Il est impossible d’interpréter droitement un seul des phénomènes de l’univers, si on ne l’aborde pas dans le sens de son évolution. Aux temps où le mouvement évolutif n’était pas reconnu, on nous demandait de considérer le phénomène en soi, c’est-à-dire comme une existence isolée, hors de toute détermination de rapports. Le verbe suffisait ainsi à la fictive réalisation d’une entité métaphysique par la vertu de laquelle toutes activités cosmiques se trouvaient mises en mouvement. Quand il fut acquis que l’observation positive ne nous révélait dans le monde que des coordinations de rapports, l’entité n’avait plus que faire dans un univers tout en cycles d’évolutions sans fin. Voyez plutôt ce qu’on nous raconte des rapports de l’âme et du cerveau. C’est M. de Bonald qui définit l’homme une intelligence servie[1] par des organes. Quel sens cela peut-il avoir, si l’intelligence, préexistant aux organes, est conçue en dehors des phénomènes, — d’où il résulterait qu’on ne peut rien saisir de ses rapports avec la phénoménologie des organes à servir ? Comment expliquer que la superposition de l’âme à l’organisme, chez l’enfant, ne soit à aucun moment marquée par aucun phénomène d’observation, tandis que nous avons sous les yeux, depuis l’heure de la naissance jusqu’à l’état d’homme fait, le cours des évolutions successives qui, de l’état purement animal, conduit le nouveau-né aux premières manifestations de la pensée ?

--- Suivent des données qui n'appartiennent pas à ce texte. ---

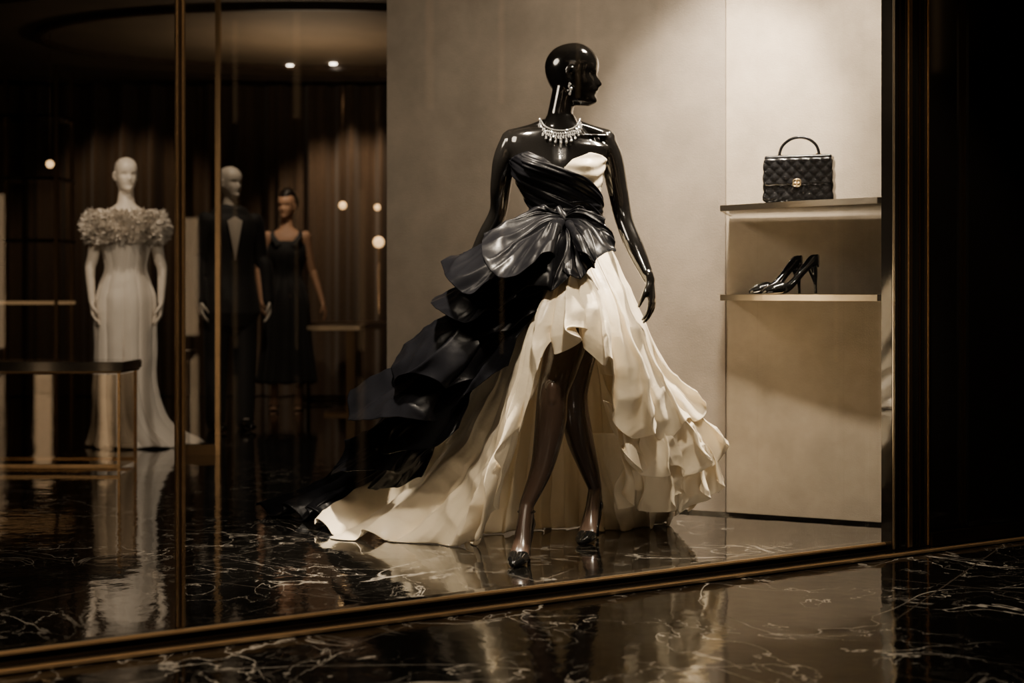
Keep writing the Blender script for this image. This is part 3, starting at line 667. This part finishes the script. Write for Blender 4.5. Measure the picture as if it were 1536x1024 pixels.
for sg in (-1,1):
    M0=TD@Matrix.Translation((sg*.1,.06,0))@Matrix.Rotation(-math.pi/2,4,'Z')
    pump('pump_%d'%(sg+1),M0,wo)
# ================================================================== STORE FURNISHINGS
bm=bmesh.new(); n=900; xs=np.linspace(-6.9,2.1,n); pr=None
for x in xs:
    y=13.45+.07*math.sin(x*21+1.5*math.sin(x*1.7))+.03*math.sin(x*47)
    c=(bm.verts.new((x,y,.01)),bm.verts.new((x,y,2.94)))
    if pr: bm.faces.new((pr[0],c[0],c[1],pr[1]))
    pr=c
mkobj('curtain',bm,M_curt)
def table(name,x0,x1,y0,y1,zt,legm,topm,th=.05,lw=.035,edge=M_brassd,glass=False):
    e=empty(name,((x0+x1)/2,(y0+y1)/2,0))
    box('top',((x0+x1)/2,(y0+y1)/2,zt-th/2),(x1-x0,y1-y0,th),0,topm,.006,e)
    box('top_edge',((x0+x1)/2,(y0+y1)/2,zt-th-.006),(x1-x0-.02,y1-y0-.02,.012),0,edge,.002,e)
    for i,(x,y) in enumerate(((x0+.03,y0+.03),(x1-.03,y0+.03),(x0+.03,y1-.03),(x1-.03,y1-.03))):
        box('leg_%d'%i,(x,y,(zt-th)/2),(lw,lw,zt-th),0,legm,.003,e)
    box('stretcher_a',((x0+x1)/2,y0+.03,.03),(x1-x0-.06,.02,.02),0,legm,.002,e)
    box('stretcher_b',((x0+x1)/2,y1-.03,.03),(x1-x0-.06,.02,.02),0,legm,.002,e)
    if glass: box('pane',((x0+x1)/2,y0+.03,(zt-th)/2),(x1-x0-.09,.008,zt-th-.04),0,M_smoke,0,e); box('pane_side',(x1-.03,(y0+y1)/2,(zt-th)/2),(.008,y1-y0-.09,zt-th-.04),0,M_smoke,0,e)
    return e
table('glass_display_table',-3.7,-2.12,7.75,8.15,.60,M_brass,M_dark,lw=.016,edge=M_brassd,glass=True)
ct=empty('pedestal_table',(-1.42,11.6,0))
box('top',(-1.42,11.7,.70),(.42,.8,.035),0,M_steel,.005,ct); box('pedestal',(-1.30,11.7,.345),(.07,.5,.67),0,M_brassd,.004,ct); box('foot',(-1.36,11.7,.012),(.3,.6,.024),0,M_brassd,.003,ct)
table('display_table',-1.9,-1.0,12.6,13.1,.72,M_dark,M_wood,.05)
pt=empty('glass_partition',(-1.9,8.62,0))
for i,x in enumerate((-2.02,-1.78)):
    box('stile_%d'%i,(x,8.62,1.5),(.03,.05,3.0),0,M_brass,.003,pt)
box('pane',(-1.90,8.62,1.5),(.22,.01,2.96),0,M_glass,0,pt)
box('bottom_rail',(-1.90,8.62,.03),(.22,.05,.06),0,M_brassd,.003,pt)
sh=empty('display_etagere',(-4.4,11.6,0))
for i,x in enumerate((-5.3,-4.75,-4.2,-3.65)):
    for y in (11.4,11.8): box('post_%d'%i,(x,y,1.4),(.03,.03,2.8),0,M_brassd,.003,sh)
for i,z in enumerate((.4,.9,1.4,1.9,2.4)):
    box('shelf_%d'%i,(-4.475,11.6,z),(1.7,.42,.025),0,M_soft if i==1 else M_dark,.003,sh)
def bulb(name,p,r,m=M_lamp,stem=None):
    e=empty(name,p); bm=bmesh.new(); bmesh.ops.create_uvsphere(bm,u_segments=20,v_segments=12,radius=r,matrix=Matrix.Translation(p))
    mkobj('globe',bm,m,e)
    bm=bmesh.new()
    if stem=='up': tube(bm,[Vector(p)+Vector((0,0,r*.9)),Vector((p[0],p[1],2.99))],[.003,.003],n=8,side=(1,0,0),sub=1)
    elif stem is not None: tube(bm,[Vector(p)-Vector((0,0,r*.9)),Vector((p[0],p[1],stem+.01)),Vector((p[0],p[1],stem+.008))],[.006,.006,.05],n=14,side=(1,0,0),sub=1,cap=False)
    mkobj('stem',bm,M_brassd,e); return e
bulb('table_lamp',tuple(P(568,363,12.8)),.05,M_lamp,.72)
bulb('pendant_lamp',tuple(P(514,308,12.9)),.035,M_lamp,'up')
bulb('pendant_lamp.001',tuple(P(566,311,12.9)),.028,M_lamp,'up')
bulb('pendant_lamp.002',tuple(P(75,246,11.0)),.03,M_lamp,'up')
for i,(u,d) in enumerate(((435,12.6),(500,12.5))):
    x=(u-768)/F*d; bm=bmesh.new(); bmesh.ops.create_cone(bm,segments=24,radius1=.03,radius2=.03,depth=.01,cap_ends=True,matrix=Matrix.Translation((x,d,2.992)))
    o=mkobj('downlight' if i==0 else 'downlight.%03d'%i,bm,M_lampw,None,False)
# ================================================================== LIGHTS
def area(name,loc,tgt,size,W,col=(1,.80,.58),shape='DISK'):
    l=bpy.data.lights.new(name,'AREA'); l.energy=W; l.size=size; l.color=col; l.shape=shape
    o=bpy.data.objects.new(name,l); o.location=loc; o.rotation_euler=(Vector(tgt)-Vector(loc)).to_track_quat('-Z','Y').to_euler(); COL.objects.link(o); return o
def spot(name,loc,tgt,ang,W,col=(1,.80,.58),blend=.6,r=.04):
    l=bpy.data.lights.new(name,'SPOT'); l.energy=W; l.spot_size=math.radians(ang); l.spot_blend=blend; l.color=col; l.shadow_soft_size=r
    o=bpy.data.objects.new(name,l); o.location=loc; o.rotation_euler=(Vector(tgt)-Vector(loc)).to_track_quat('-Z','Y').to_euler(); COL.objects.link(o); return o
WC=(1,.845,.65)
area('key_light',(.75,4.98,2.85),(.1,5.4,.7),.35,60,WC)
spot('front_spot',(-.45,4.72,2.85),(-.18,5.35,.2),43,1300,WC,.8,r=.08)
spot('front_spot_b',(1.15,5.3,2.85),(.4,5.5,.4),44,850,WC,r=.06)
spot('canopy_spot',(.3,3.0,2.95),(.05,5.2,.5),30,440,WC,r=.10)  # unseen fill added outside the glass for legs and body highlights
spot('fill_spot_b',(-1.2,2.9,2.95),(-.95,3.9,.3),60,180,(1,.8,.58),r=.06)  # added outside fill grazing the mullion so its brass catches light
spot('fill_spot_c',(1.3,4.3,2.95),(1.5,5.3,.6),50,110,(1,.8,.58),r=.06)  # added outside fill towards the right jamb, no fixture modelled
spot('fill_spot_d',(.6,3.0,2.95),(1.28,6.1,.25),20,520,WC,.9,r=.12)  # added outside fill brightening the niche wall below the shelf
area('side_softbox',(-1.15,4.75,2.2),(.1,5.3,1.2),.5,14,WC)
spot('wall_spot',(.85,5.45,2.9),(.92,6.3,1.5),54,650,WC,.9,r=.06)
spot('niche_spot',(1.32,5.50,2.9),(1.25,6.0,1.0),64,190,WC,r=.05)
spot('gown_spot',(-2.3,8.2,2.9),(-2.45,9.1,1.0),50,50)
spot('gown_spot_b',(-2.7,7.0,2.7),(-2.45,9.1,1.1),30,55)  # unseen front fill added to lift the gown's shaded ruffle
spot('suit_spot',(-1.8,9.6,2.9),(-2.0,10.2,1.3),45,24)
spot('woman_spot',(-1.9,11.2,2.9),(-1.9,12,1.2),45,50)
spot('curtain_spot',(-1.5,12.5,2.95),(-1.4,13.4,1.2),80,80,(1,.70,.44))
spot('curtain_spot_b',(-3.6,12.3,2.95),(-3.6,13.4,1.2),80,26,(1,.68,.4))
area('cove_light',(-1.6,11.3,2.2),(-1.6,11.3,3),1.0,9,(1,.76,.5))
w=bpy.data.worlds.new('World'); bpy.context.scene.world=w; w.use_nodes=True
w.node_tree.nodes['Background'].inputs[0].default_value=(.5,.43,.36,1); w.node_tree.nodes['Background'].inputs[1].default_value=.010
# ================================================================== CAMERA
cd=bpy.data.cameras.new('Camera'); cd.lens=50; cd.sensor_width=36; cd.shift_y=-71/1536
cd.dof.use_dof=True; cd.dof.focus_distance=5.25; cd.dof.aperture_fstop=2.0
co=bpy.data.objects.new('Camera',cd); co.location=(0,0,EYE); co.rotation_euler=(math.pi/2,0,0); COL.objects.link(co)
bpy.context.scene.camera=co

Aussi longtemps qu’on abordait le phénomène psychique comme un absolu, pour en faire le point de départ d’une investigation d’imaginative, en vue de pénétrer des rapports de mouvements élementaires, on ne pouvait rencontrer que jeux de verbalisme où l’entité « âme » s’insérait au petit bonheur. On sait ce qu’en a fait Platon, repris et parachevé par l’école d’Alexandrie. On n’en a pu tirer que des formules pour des exercices d’Académie. Comment en pourrait-il être autrement puisque ce que nous appelons l’intelligence n’est qu’un moment d’evolution

  1. L’écrivain n’osa pas dire desservie, mais, manifestement, il le pensait.